Direction
Quote verbatim the span of lines that begins the listing below and closes with the line containing "(1000, 1040, .533)]".

Data block
########
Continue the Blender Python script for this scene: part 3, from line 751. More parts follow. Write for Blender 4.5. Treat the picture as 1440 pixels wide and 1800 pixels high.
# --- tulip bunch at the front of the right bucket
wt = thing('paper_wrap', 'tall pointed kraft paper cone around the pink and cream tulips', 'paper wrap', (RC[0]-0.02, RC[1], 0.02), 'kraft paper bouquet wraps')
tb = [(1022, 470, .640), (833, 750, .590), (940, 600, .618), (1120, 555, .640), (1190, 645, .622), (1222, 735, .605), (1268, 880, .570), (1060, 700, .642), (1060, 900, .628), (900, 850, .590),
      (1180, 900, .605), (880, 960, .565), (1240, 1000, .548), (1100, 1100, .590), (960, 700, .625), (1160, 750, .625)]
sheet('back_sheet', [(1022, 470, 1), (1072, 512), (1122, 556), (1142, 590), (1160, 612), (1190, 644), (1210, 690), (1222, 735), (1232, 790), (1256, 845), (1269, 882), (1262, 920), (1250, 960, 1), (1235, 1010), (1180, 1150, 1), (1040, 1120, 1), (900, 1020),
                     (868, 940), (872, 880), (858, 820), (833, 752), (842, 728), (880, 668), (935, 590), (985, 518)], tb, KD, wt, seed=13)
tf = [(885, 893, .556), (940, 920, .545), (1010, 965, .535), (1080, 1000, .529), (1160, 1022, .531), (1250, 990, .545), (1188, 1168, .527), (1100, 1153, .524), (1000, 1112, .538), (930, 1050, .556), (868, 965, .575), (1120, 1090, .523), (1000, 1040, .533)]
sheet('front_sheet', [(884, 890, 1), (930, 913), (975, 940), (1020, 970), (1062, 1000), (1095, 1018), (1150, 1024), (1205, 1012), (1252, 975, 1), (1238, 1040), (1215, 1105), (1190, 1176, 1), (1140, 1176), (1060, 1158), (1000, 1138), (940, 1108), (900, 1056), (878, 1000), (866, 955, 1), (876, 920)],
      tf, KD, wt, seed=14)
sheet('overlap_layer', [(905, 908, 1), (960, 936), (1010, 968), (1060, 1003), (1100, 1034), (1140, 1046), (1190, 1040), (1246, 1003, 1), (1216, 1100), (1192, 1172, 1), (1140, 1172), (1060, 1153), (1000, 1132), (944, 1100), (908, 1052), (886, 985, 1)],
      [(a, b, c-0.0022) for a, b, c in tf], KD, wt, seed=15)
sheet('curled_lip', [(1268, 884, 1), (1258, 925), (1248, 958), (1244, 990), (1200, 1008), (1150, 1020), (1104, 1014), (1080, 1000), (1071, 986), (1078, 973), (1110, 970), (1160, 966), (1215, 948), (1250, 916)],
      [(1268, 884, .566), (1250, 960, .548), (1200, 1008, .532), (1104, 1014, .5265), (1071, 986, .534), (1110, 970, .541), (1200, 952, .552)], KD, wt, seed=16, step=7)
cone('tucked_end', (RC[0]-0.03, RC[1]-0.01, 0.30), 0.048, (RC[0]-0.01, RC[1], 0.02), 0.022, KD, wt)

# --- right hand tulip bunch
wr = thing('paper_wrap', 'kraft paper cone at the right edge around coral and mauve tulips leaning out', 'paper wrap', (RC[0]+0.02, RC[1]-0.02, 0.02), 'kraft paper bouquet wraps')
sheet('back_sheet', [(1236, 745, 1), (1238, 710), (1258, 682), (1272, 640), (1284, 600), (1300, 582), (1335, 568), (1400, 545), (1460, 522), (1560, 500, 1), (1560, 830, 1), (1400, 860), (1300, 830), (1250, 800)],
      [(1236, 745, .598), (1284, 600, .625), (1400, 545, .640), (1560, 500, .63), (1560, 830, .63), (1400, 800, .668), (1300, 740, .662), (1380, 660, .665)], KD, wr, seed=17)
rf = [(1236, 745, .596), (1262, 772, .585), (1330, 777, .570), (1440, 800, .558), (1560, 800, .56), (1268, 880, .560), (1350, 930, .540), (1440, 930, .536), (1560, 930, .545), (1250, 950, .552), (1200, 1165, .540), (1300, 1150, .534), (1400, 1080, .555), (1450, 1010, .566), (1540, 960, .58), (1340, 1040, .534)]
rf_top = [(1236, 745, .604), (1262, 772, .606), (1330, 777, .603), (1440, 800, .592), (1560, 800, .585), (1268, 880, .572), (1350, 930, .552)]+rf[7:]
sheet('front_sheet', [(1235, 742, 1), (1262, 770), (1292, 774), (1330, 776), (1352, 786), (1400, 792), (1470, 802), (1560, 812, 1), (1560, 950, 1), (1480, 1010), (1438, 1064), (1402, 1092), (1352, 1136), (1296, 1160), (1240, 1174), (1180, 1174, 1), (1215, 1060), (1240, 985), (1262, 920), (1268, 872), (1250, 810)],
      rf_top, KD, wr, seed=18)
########
The completed task
Continue the Blender Python script for this scene: part 3, from line 751. More parts follow. Write for Blender 4.5. Treat the picture as 1440 pixels wide and 1800 pixels high.
# --- tulip bunch at the front of the right bucket
wt = thing('paper_wrap', 'tall pointed kraft paper cone around the pink and cream tulips', 'paper wrap', (RC[0]-0.02, RC[1], 0.02), 'kraft paper bouquet wraps')
tb = [(1022, 470, .640), (833, 750, .590), (940, 600, .618), (1120, 555, .640), (1190, 645, .622), (1222, 735, .605), (1268, 880, .570), (1060, 700, .642), (1060, 900, .628), (900, 850, .590),
      (1180, 900, .605), (880, 960, .565), (1240, 1000, .548), (1100, 1100, .590), (960, 700, .625), (1160, 750, .625)]
sheet('back_sheet', [(1022, 470, 1), (1072, 512), (1122, 556), (1142, 590), (1160, 612), (1190, 644), (1210, 690), (1222, 735), (1232, 790), (1256, 845), (1269, 882), (1262, 920), (1250, 960, 1), (1235, 1010), (1180, 1150, 1), (1040, 1120, 1), (900, 1020),
                     (868, 940), (872, 880), (858, 820), (833, 752), (842, 728), (880, 668), (935, 590), (985, 518)], tb, KD, wt, seed=13)
tf = [(885, 893, .556), (940, 920, .545), (1010, 965, .535), (1080, 1000, .529), (1160, 1022, .531), (1250, 990, .545), (1188, 1168, .527), (1100, 1153, .524), (1000, 1112, .538), (930, 1050, .556), (868, 965, .575), (1120, 1090, .523), (1000, 1040, .533)]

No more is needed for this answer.